### WRITTEN TASK
Repeat every line below exactly as it reads.
□ □ □ □ □
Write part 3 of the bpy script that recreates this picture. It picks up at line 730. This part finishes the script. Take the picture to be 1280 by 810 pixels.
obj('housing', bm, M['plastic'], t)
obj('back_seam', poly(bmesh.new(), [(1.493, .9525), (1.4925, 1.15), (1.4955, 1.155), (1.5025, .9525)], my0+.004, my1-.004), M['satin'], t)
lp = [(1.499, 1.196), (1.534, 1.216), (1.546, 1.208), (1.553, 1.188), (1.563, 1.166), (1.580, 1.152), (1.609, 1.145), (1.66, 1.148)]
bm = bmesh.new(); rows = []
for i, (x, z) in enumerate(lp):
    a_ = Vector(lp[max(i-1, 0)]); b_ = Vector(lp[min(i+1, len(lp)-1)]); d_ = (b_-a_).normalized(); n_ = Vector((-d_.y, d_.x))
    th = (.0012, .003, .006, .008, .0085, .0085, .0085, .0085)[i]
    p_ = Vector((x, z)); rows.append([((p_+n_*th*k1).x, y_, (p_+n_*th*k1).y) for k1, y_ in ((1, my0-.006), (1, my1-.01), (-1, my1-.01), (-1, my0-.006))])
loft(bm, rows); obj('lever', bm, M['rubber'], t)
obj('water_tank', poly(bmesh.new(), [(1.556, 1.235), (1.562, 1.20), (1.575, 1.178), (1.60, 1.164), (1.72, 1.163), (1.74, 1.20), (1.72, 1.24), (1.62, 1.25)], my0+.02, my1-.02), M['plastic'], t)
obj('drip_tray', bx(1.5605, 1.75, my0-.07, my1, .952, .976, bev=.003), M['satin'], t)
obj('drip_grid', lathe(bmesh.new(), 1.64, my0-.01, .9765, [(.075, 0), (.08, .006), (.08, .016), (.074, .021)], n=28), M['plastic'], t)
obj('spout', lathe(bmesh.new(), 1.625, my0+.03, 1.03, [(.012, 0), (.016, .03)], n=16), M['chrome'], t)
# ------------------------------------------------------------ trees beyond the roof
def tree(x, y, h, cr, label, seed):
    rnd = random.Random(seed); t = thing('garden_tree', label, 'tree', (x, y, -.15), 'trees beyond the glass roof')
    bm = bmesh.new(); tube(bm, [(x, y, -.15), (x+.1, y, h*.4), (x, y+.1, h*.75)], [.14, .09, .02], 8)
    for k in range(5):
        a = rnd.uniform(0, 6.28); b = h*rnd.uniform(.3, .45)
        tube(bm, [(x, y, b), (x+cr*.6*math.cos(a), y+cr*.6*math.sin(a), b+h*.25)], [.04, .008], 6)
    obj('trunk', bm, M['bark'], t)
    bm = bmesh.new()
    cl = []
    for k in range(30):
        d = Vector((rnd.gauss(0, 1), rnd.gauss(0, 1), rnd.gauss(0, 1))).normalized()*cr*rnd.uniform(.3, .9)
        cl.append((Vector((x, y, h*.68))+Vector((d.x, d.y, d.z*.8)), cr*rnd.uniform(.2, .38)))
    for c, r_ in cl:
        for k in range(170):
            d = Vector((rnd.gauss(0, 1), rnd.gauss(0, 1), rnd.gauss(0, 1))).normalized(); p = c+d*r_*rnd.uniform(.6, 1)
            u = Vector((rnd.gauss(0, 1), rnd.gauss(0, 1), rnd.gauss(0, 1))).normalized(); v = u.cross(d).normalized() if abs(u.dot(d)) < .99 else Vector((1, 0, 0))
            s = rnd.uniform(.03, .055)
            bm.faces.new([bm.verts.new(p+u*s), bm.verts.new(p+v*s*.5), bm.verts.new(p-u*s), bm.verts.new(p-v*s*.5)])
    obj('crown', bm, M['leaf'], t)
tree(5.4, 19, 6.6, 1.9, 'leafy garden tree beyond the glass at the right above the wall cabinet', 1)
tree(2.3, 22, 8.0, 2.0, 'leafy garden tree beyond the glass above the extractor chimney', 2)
□ □ □ □ □
### FULL SOLUTION
Write part 3 of the bpy script that recreates this picture. It picks up at line 730. This part finishes the script. Take the picture to be 1280 by 810 pixels.
obj('housing', bm, M['plastic'], t)
obj('back_seam', poly(bmesh.new(), [(1.493, .9525), (1.4925, 1.15), (1.4955, 1.155), (1.5025, .9525)], my0+.004, my1-.004), M['satin'], t)
lp = [(1.499, 1.196), (1.534, 1.216), (1.546, 1.208), (1.553, 1.188), (1.563, 1.166), (1.580, 1.152), (1.609, 1.145), (1.66, 1.148)]
bm = bmesh.new(); rows = []
for i, (x, z) in enumerate(lp):
    a_ = Vector(lp[max(i-1, 0)]); b_ = Vector(lp[min(i+1, len(lp)-1)]); d_ = (b_-a_).normalized(); n_ = Vector((-d_.y, d_.x))
    th = (.0012, .003, .006, .008, .0085, .0085, .0085, .0085)[i]
    p_ = Vector((x, z)); rows.append([((p_+n_*th*k1).x, y_, (p_+n_*th*k1).y) for k1, y_ in ((1, my0-.006), (1, my1-.01), (-1, my1-.01), (-1, my0-.006))])
loft(bm, rows); obj('lever', bm, M['rubber'], t)
obj('water_tank', poly(bmesh.new(), [(1.556, 1.235), (1.562, 1.20), (1.575, 1.178), (1.60, 1.164), (1.72, 1.163), (1.74, 1.20), (1.72, 1.24), (1.62, 1.25)], my0+.02, my1-.02), M['plastic'], t)
obj('drip_tray', bx(1.5605, 1.75, my0-.07, my1, .952, .976, bev=.003), M['satin'], t)
obj('drip_grid', lathe(bmesh.new(), 1.64, my0-.01, .9765, [(.075, 0), (.08, .006), (.08, .016), (.074, .021)], n=28), M['plastic'], t)
obj('spout', lathe(bmesh.new(), 1.625, my0+.03, 1.03, [(.012, 0), (.016, .03)], n=16), M['chrome'], t)
# ------------------------------------------------------------ trees beyond the roof
def tree(x, y, h, cr, label, seed):
    rnd = random.Random(seed); t = thing('garden_tree', label, 'tree', (x, y, -.15), 'trees beyond the glass roof')
    bm = bmesh.new(); tube(bm, [(x, y, -.15), (x+.1, y, h*.4), (x, y+.1, h*.75)], [.14, .09, .02], 8)
    for k in range(5):
        a = rnd.uniform(0, 6.28); b = h*rnd.uniform(.3, .45)
        tube(bm, [(x, y, b), (x+cr*.6*math.cos(a), y+cr*.6*math.sin(a), b+h*.25)], [.04, .008], 6)
    obj('trunk', bm, M['bark'], t)
    bm = bmesh.new()
    cl = []
    for k in range(30):
        d = Vector((rnd.gauss(0, 1), rnd.gauss(0, 1), rnd.gauss(0, 1))).normalized()*cr*rnd.uniform(.3, .9)
        cl.append((Vector((x, y, h*.68))+Vector((d.x, d.y, d.z*.8)), cr*rnd.uniform(.2, .38)))
    for c, r_ in cl:
        for k in range(170):
            d = Vector((rnd.gauss(0, 1), rnd.gauss(0, 1), rnd.gauss(0, 1))).normalized(); p = c+d*r_*rnd.uniform(.6, 1)
            u = Vector((rnd.gauss(0, 1), rnd.gauss(0, 1), rnd.gauss(0, 1))).normalized(); v = u.cross(d).normalized() if abs(u.dot(d)) < .99 else Vector((1, 0, 0))
            s = rnd.uniform(.03, .055)
            bm.faces.new([bm.verts.new(p+u*s), bm.verts.new(p+v*s*.5), bm.verts.new(p-u*s), bm.verts.new(p-v*s*.5)])
    obj('crown', bm, M['leaf'], t)
tree(5.4, 19, 6.6, 1.9, 'leafy garden tree beyond the glass at the right above the wall cabinet', 1)
tree(2.3, 22, 8.0, 2.0, 'leafy garden tree beyond the glass above the extractor chimney', 2)